Reference partnerships. Speak to other corporates that have worked with the NGO. Direct conversations with peer CSR teams produce more honest feedback than NGO-provided references.
What to Verify Specifically as an Individual Donor
For individual donations, the verification can be lighter but no less important.
80G certificate validity. This is the single most important check for tax-conscious individual donors. Without a current 80G, no deduction is available.
Donation receipt format. A genuine NGO issues a donation receipt with their PAN, 80G certificate number, donor details, donation amount, and date. The receipt should arrive within a few days of the donation.
Year-end statement. Many NGOs issue consolidated year-end statements for tax filing. This is a credibility indicator and a practical convenience.
Transparency on use of funds. Look for an "annual report" or "where your money goes" section that shows how donations are allocated across programmes and overheads.
The Government Portals You Can Use for Free
Several official portals allow public verification of NGO details. Use these.
NGO Darpan (ngodarpan.gov.in). The NITI Aayog portal. Search by NGO name or unique ID. Shows registration details, address, and basic profile.
Ministry of Corporate Affairs (mca.gov.in). For Section 8 companies. Search by company name or CIN to view registration details and filing history.
Income Tax Department portal. For verifying 12A and 80G status. The current status of an NGO's tax registration can be cross-checked.
State-level registrar portals. For trusts and societies. Each state has its own registrar of societies and charity commissioner. Registration details for trusts and societies are typically searchable on these state portals.
Form CSR-1 listings. The Ministry of Corporate Affairs maintains records of CSR-1 filings, which is what makes an NGO eligible to receive CSR funds under Section 135.
What Makes an NGO Genuinely Credible
Passing the registration checks is the minimum. Genuinely credible NGOs go further.
Multi-year programme continuity. Real impact takes years. NGOs that have run the same programmes consistently over multiple years signal operational depth.
Named programme leadership. Real projects have real people running them, named and accountable.
Transparent documentation. Photographs, beneficiary records, utilisation certificates, impact reports, and audit-ready financial documentation, available to donors and partners on request.
Community involvement. Strong NGOs are embedded in the communities they serve, with local stakeholders who can speak to the work.
Conservative claims. Credible NGOs describe their work accurately, including limitations. NGOs that overclaim impact, beneficiary numbers, or geographic reach are signalling weak governance.
Willingness to be scrutinised. Real NGOs welcome verification questions, project visits, and audit walkthroughs. Resistance to any of these is a credibility flag.
What Makes Marpu Foundation Verifiable
At Marpu Foundation, we work hard to be a verifiable organisation by every standard described in this article.

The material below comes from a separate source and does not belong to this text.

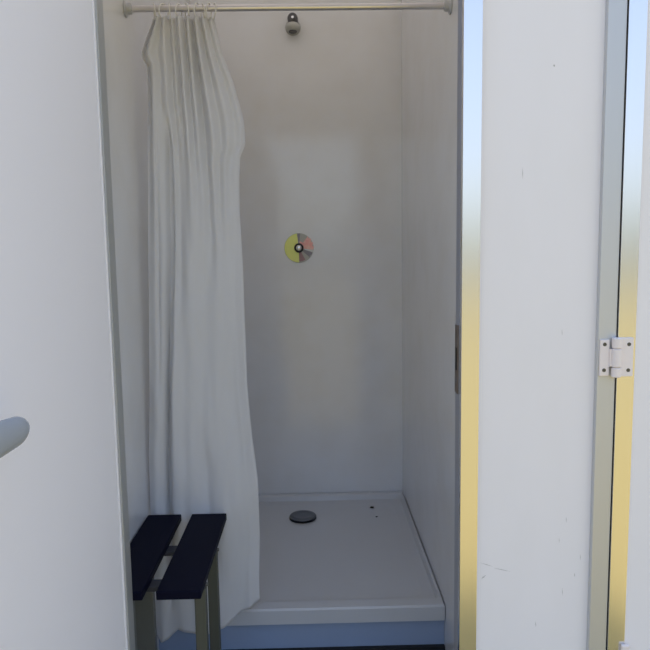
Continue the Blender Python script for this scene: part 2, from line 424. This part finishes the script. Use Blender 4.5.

Registration: Marpu Foundation is registered as a society under the Societies Registration Act and is fully compliant with Indian legal frameworks for NGOs.
Tax certificates: We hold valid 12A and 80G certificates, which allow our corporate and individual donors to receive applicable tax benefits.
NGO Darpan: We are registered on the NITI Aayog NGO Darpan portal with a verifiable unique ID.
Form CSR-1: We have filed Form CSR-1 with the Ministry of Corporate Affairs, making us eligible to receive CSR funds under Section 135 of the Companies Act, 2013.
Audited accounts: We file annual audited financial statements and these are available to donors and partners on request.
Operational footprint: We operate across 23 Indian states with over 250 corporate partners and a volunteer network of over one million people. Our projects are documented with photographs, beneficiary records, and outcome data.
No foreign funding: We are not registered under FCRA and have chosen, by deliberate decision, to operate entirely on Indian funding sources. This simplifies our compliance footprint and aligns our governance with Indian stakeholders only.